Only the lines from the line with "g=t.n('ShaderNodeNewGeometry'); pt=g.outputs['Pointiness']" through the line with "col=t.mix(t.ss(pt,.49,.43,0,.65),col,(.55,.21,.006))" should be copied, exactly as they appear, with both ends kept.

## start Information shown

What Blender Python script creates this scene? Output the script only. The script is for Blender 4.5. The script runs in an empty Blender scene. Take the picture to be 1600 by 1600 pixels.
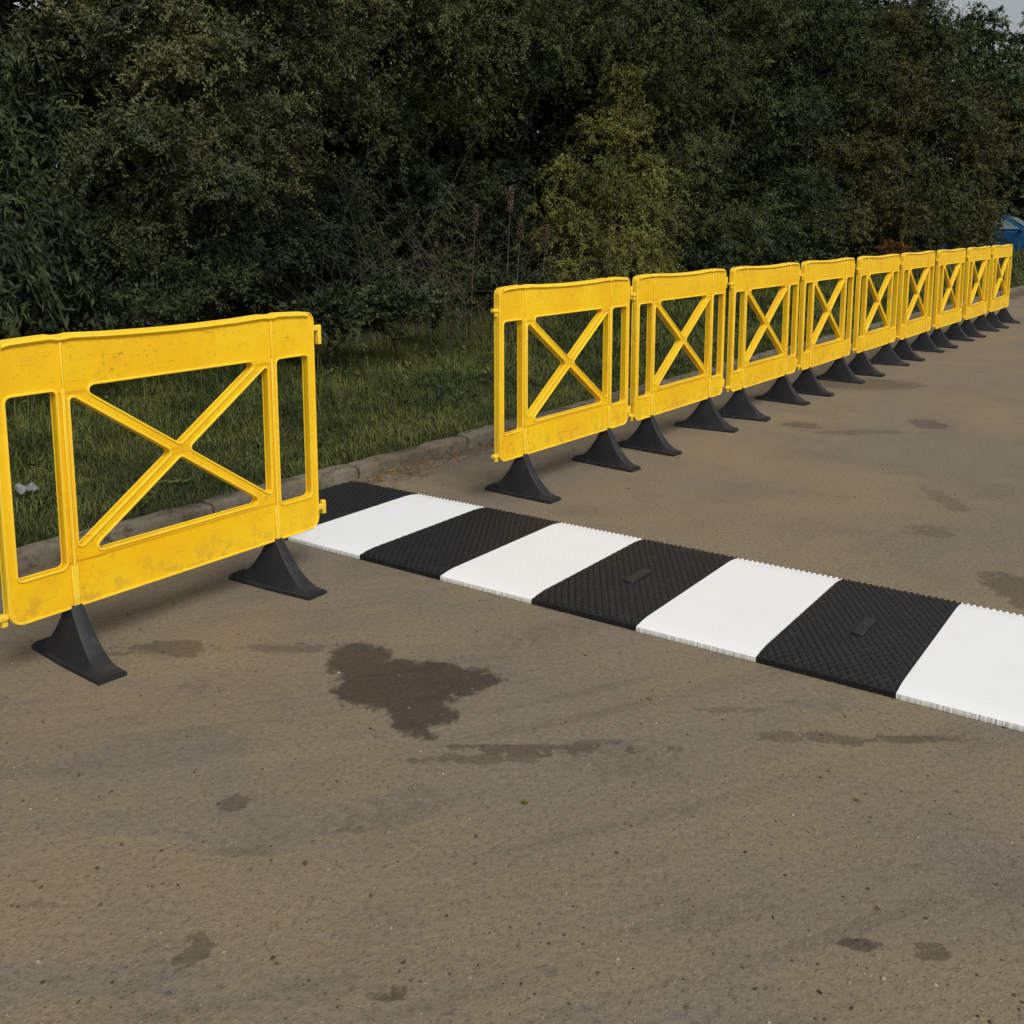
import bpy, bmesh, math, random
import numpy as np
from mathutils import Vector, Matrix
random.seed(7); rng=np.random.default_rng(11)
S=bpy.context.scene; C=S.collection
H=1.32                                   # length unit used for the survey of the site
F=1590.0; CY=588.0; HC=1.360; YC=-.1814; PITCH=math.atan(243/1590.0); sp,cp=math.sin(PITCH),math.cos(PITCH)
CAM=Vector((0,YC,HC))

# ------------------------------------------------------------------ camera
cam=bpy.data.cameras.new('camera'); co=bpy.data.objects.new('camera',cam); C.objects.link(co)
co.location=CAM; co.rotation_euler=(math.pi/2-PITCH,0,0)
cam.sensor_width=36; cam.lens=36*F/1600; cam.shift_y=-(800-CY)/1600; cam.clip_end=2000; cam.clip_start=.05; S.camera=co
S.view_settings.view_transform='Standard'; S.view_settings.look='None'; S.view_settings.exposure=0

def ray(px,py):
    xn=(px-800)/F; yn=(CY-py)/F
    return Vector((xn, cp+yn*sp, -sp+yn*cp))
def gp(px,py,z=0.0):
    d=ray(px,py); t=(z-HC)/d.z
    return CAM+d*t
PHI=math.radians(37); D=Vector((math.sin(PHI),math.cos(PHI),0)); N=Vector((-math.cos(PHI),math.sin(PHI),0))
F1=Vector((.049*H,3.63*H,0))
def hp(px,py,d):
    r=ray(px,py); t=(d*H+(F1-CAM).dot(N))/(r.dot(N)); return CAM+r*t
def rowpt(s,d,z=0.0): 
    p=F1+D*(s*H)+N*(d*H); return Vector((p.x,p.y,z))

# ------------------------------------------------------------------ helpers
def link(o,parent=None):
    C.objects.link(o)
    if parent: o.parent=parent
    return o
def thing(name,label,cat,loc=(0,0,0),rz=0,group=None):
    o=bpy.data.objects.new(name,None); link(o); o.location=loc; o.rotation_euler=(0,0,rz); o.empty_display_size=.1
    tag(o,label,cat,group); return o
def tag(o,label=None,cat=None,group=None,kind=None):
    if label: o['label']=label
    if cat: o['category']=cat
    if group: o['group']=group
    if kind: o['kind']=kind
def mobj(name,me,mat,parent=None):
    o=bpy.data.objects.new(name,me)
    if mat is not None and len(me.materials)==0: me.materials.append(mat)
    return link(o,parent)
def smooth(me,ang=35):
    me.polygons.foreach_set('use_smooth',[True]*len(me.polygons))
    me.set_sharp_from_angle(angle=math.radians(ang))
def from_bm(name,bm,sm=35):
    me=bpy.data.meshes.new(name); bm.normal_update(); bm.to_mesh(me); bm.free()
    if sm: smooth(me,sm)
    return me
def np_mesh(name,V,Fc):
    me=bpy.data.meshes.new(name); V=np.asarray(V,dtype=np.float32); Fc=np.asarray(Fc,dtype=np.int32)
    m,k=Fc.shape
    me.vertices.add(len(V)); me.vertices.foreach_set('co',V.ravel())
    me.loops.add(m*k); me.loops.foreach_set('vertex_index',Fc.ravel())
    me.polygons.add(m); me.polygons.foreach_set('loop_start',np.arange(0,m*k,k,dtype=np.int32))
    me.update(calc_edges=True); return me
class Tubes:
    def __init__(s): s.v=[]; s.f=[]
    def add(s,pts,rad,n=5):
        b=len(s.v)
        for i,p in enumerate(pts):
            p=Vector(p); q=Vector(pts[min(i+1,len(pts)-1)])-Vector(pts[max(i-1,0)])
            if q.length<1e-6: q=Vector((0,0,1))
            q.normalize(); a=q.orthogonal().normalized(); c=q.cross(a)
            for k in range(n):
                t=2*math.pi*k/n; s.v.append(p+(a*math.cos(t)+c*math.sin(t))*rad[i])
        for i in range(len(pts)-1):
            for k in range(n):
                s.f.append((b+i*n+k,b+i*n+(k+1)%n,b+(i+1)*n+(k+1)%n,b+(i+1)*n+k))
    def mesh(s,name):
        me=bpy.data.meshes.new(name); me.from_pydata([tuple(v) for v in s.v],[],s.f)
        me.polygons.foreach_set('use_smooth',[True]*len(me.polygons)); me.update(); return me
def box(bm,x0,x1,y0,y1,z0,z1):
    r=bmesh.ops.create_cube(bm,size=1)['verts']
    for v in r: v.co=Vector(((x0+x1)/2+v.co.x*(x1-x0),(y0+y1)/2+v.co.y*(y1-y0),(z0+z1)/2+v.co.z*(z1-z0)))
    return r

# ------------------------------------------------------------------ node helpers
class NT:
    def __init__(s,name):
        s.m=bpy.data.materials.new(name); s.m.use_nodes=True; s.t=s.m.node_tree; s.t.nodes.clear()
        s.out=s.t.nodes.new('ShaderNodeOutputMaterial')
    def n(s,typ,**k):
        o=s.t.nodes.new(typ)
        for a,b in k.items(): setattr(o,a,b)
        return o
    def set(s,inp,val):
        if isinstance(val,bpy.types.NodeSocket): s.t.links.new(val,inp)
        elif isinstance(val,(tuple,list)) and len(val)==3 and inp.type=='RGBA': inp.default_value=(*val,1)
        else: inp.default_value=val
    def math(s,op,a,b=0.0,c=None,clamp=False):
        o=s.n('ShaderNodeMath',operation=op,use_clamp=clamp); s.set(o.inputs[0],a); s.set(o.inputs[1],b)
        if c is not None: s.set(o.inputs[2],c)
        return o.outputs[0]
    def mix(s,f,a,b,mode='MIX'):
        o=s.n('ShaderNodeMix',data_type='RGBA',blend_type=mode); s.set(o.inputs[0],f); s.set(o.inputs[6],a); s.set(o.inputs[7],b); return o.outputs[2]
    def coord(s): return s.n('ShaderNodeTexCoord').outputs['Object']
    def mapping(s,v,scale=(1,1,1),rot=(0,0,0),loc=(0,0,0)):
        o=s.n('ShaderNodeMapping'); s.set(o.inputs[0],v); o.inputs['Scale'].default_value=scale; o.inputs['Rotation'].default_value=rot; o.inputs['Location'].default_value=loc; return o.outputs[0]
    def noise(s,v,scale,detail=4,rough=.55,dist=0,color=False):
        o=s.n('ShaderNodeTexNoise'); s.set(o.inputs['Vector'],v); o.inputs['Scale'].default_value=scale; o.inputs['Detail'].default_value=detail; o.inputs['Roughness'].default_value=rough; o.inputs['Distortion'].default_value=dist
        return o.outputs['Color' if color else 'Fac']
    def vor(s,v,scale,feat='F1',out='Distance'):
        o=s.n('ShaderNodeTexVoronoi',feature=feat); s.set(o.inputs['Vector'],v); o.inputs['Scale'].default_value=scale; return o.outputs[out]
    def ss(s,v,a,b,lo=0.0,hi=1.0):
        o=s.n('ShaderNodeMapRange',interpolation_type='SMOOTHSTEP'); s.set(o.inputs[0],v); o.inputs[1].default_value=a; o.inputs[2].default_value=b; s.set(o.inputs[3],lo); s.set(o.inputs[4],hi); return o.outputs[0]
    def ramp(s,f,stops):
        o=s.n('ShaderNodeValToRGB'); s.set(o.inputs[0],f); e=o.color_ramp.elements
        while len(e)<len(stops): e.new(.5)
        for i,(p,c) in enumerate(stops): e[i].position=p; e[i].color=(*c,1)
        return o.outputs[0]
    def bump(s,h,strength=.5,dist=.01,nrm=None):
        o=s.n('ShaderNodeBump'); s.set(o.inputs['Height'],h); o.inputs['Strength'].default_value=strength; o.inputs['Distance'].default_value=dist
        if nrm is not None: s.set(o.inputs['Normal'],nrm)
        return o.outputs[0]
    def bsdf(s,col,rough=.6,nrm=None,spec=.4,**k):
        o=s.n('ShaderNodeBsdfPrincipled'); s.set(o.inputs['Base Color'],col); s.set(o.inputs['Roughness'],rough); s.set(o.inputs['Specular IOR Level'],spec)
        if nrm is not None: s.set(o.inputs['Normal'],nrm)
        for a,b in k.items(): s.set(o.inputs[a.replace('_',' ')],b)
        return o.outputs[0]
    def diff(s,col,nrm=None):
        o=s.n('ShaderNodeBsdfDiffuse'); s.set(o.inputs[0],col)
        if nrm is not None: s.set(o.inputs['Normal'],nrm)
        return o.outputs[0]
    def done(s,sh): s.t.links.new(sh,s.out.inputs[0]); return s.m

# ------------------------------------------------------------------ materials
def mat_yellow():
    t=NT('yellow_plastic'); v0=t.coord()
    oi=t.n('ShaderNodeObjectInfo').outputs['Random']
    vv=t.n('ShaderNodeVectorMath',operation='ADD'); t.set(vv.inputs[0],v0)
    cx=t.n('ShaderNodeCombineXYZ'); t.set(cx.inputs[0],t.math('MULTIPLY',oi,37.0)); t.set(vv.inputs[1],cx.outputs[0]); v=vv.outputs[0]
    sz=t.n('ShaderNodeSeparateXYZ'); t.set(sz.inputs[0],v0); Z=sz.outputs[2]
    col=t.mix(t.ss(t.noise(v,3,3),.35,.65),(.88,.505,.004),(.92,.58,.008))
    col=t.mix(t.ss(t.noise(v,4.0,4,.6,1.0),.50,.68,0,.5),col,(.83,.41,.004))
    d1=t.ss(t.noise(v,16,8,.76,1.0),.54,.68)
    d2=t.ss(t.noise(t.mapping(v,(9,9,1.6)),5,6,.75),.56,.72)
    d3=t.ss(t.noise(v,46,6,.8),.58,.66)
    d4=t.math('MAXIMUM',t.ss(t.noise(v,2.6,3,.6),.48,.64),t.math('MULTIPLY',t.ss(Z,.86,.98),.65))
    col=t.mix(t.math('MULTIPLY',t.math('MULTIPLY',d1,d4),.40),col,(.42,.21,.015))
    col=t.mix(t.math('MULTIPLY',d2,.22),col,(.52,.24,.008))
    col=t.mix(t.math('MULTIPLY',t.math('MULTIPLY',d3,d4),.7),col,(.14,.08,.025))
    sc=t.ss(t.noise(t.mapping(v,(3,3,40),rot=(.2,.3,0)),3,4,.7),.64,.68,0,.45)
    col=t.mix(sc,col,(.24,.13,.02))
    sc=t.ss(t.noise(t.mapping(v,(30,30,2),rot=(.1,.25,0)),3,4,.7),.66,.70,0,.35)
    col=t.mix(sc,col,(.28,.15,.02))
    col=t.mix(t.math('MULTIPLY',t.ss(Z,.34,.22),t.ss(t.noise(v,20,6,.75),.48,.62,0,.4)),col,(.34,.18,.04))
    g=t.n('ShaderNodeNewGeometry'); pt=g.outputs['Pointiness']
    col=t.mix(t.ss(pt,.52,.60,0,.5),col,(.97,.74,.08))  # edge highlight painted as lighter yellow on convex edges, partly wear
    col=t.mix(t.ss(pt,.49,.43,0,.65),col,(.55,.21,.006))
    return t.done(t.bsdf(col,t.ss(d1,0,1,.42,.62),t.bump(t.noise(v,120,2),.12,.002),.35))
def mat_rubber(name,c=(.018,.019,.022),rough=.62,k=1.0,spec=.35):
    t=NT(name); v=t.coord()
    n=t.noise(v,14,6,.7)
    col=t.mix(t.ss(n,.48,.72,0,k),c,(c[0]*2.3+.008,c[1]*2.1+.008,c[2]*1.8+.006))
    return t.done(t.bsdf(col,rough,t.bump(t.noise(v,160,2),.3,.002),spec))
def mat_white():
    t=NT('white_rubber'); v=t.coord()
    n=t.noise(v,6,6,.7); n2=t.noise(v,45,5,.75)
    col=t.mix(t.ss(n,.5,.8,0,.4),(.84,.85,.84),(.72,.73,.69))
    col=t.mix(t.ss(n2,.66,.75,0,.35),col,(.50,.48,.42))
    g=t.n('ShaderNodeSeparateXYZ'); t.set(g.inputs[0],v)
    col=t.mix(t.ss(g.outputs[2],.012,.002,0,.5),col,(.45,.50,.40))
    return t.done(t.bsdf(col,.6,None,.3))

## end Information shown

_Response to this exercise_
    g=t.n('ShaderNodeNewGeometry'); pt=g.outputs['Pointiness']
    col=t.mix(t.ss(pt,.52,.60,0,.5),col,(.97,.74,.08))  # edge highlight painted as lighter yellow on convex edges, partly wear
    col=t.mix(t.ss(pt,.49,.43,0,.65),col,(.55,.21,.006))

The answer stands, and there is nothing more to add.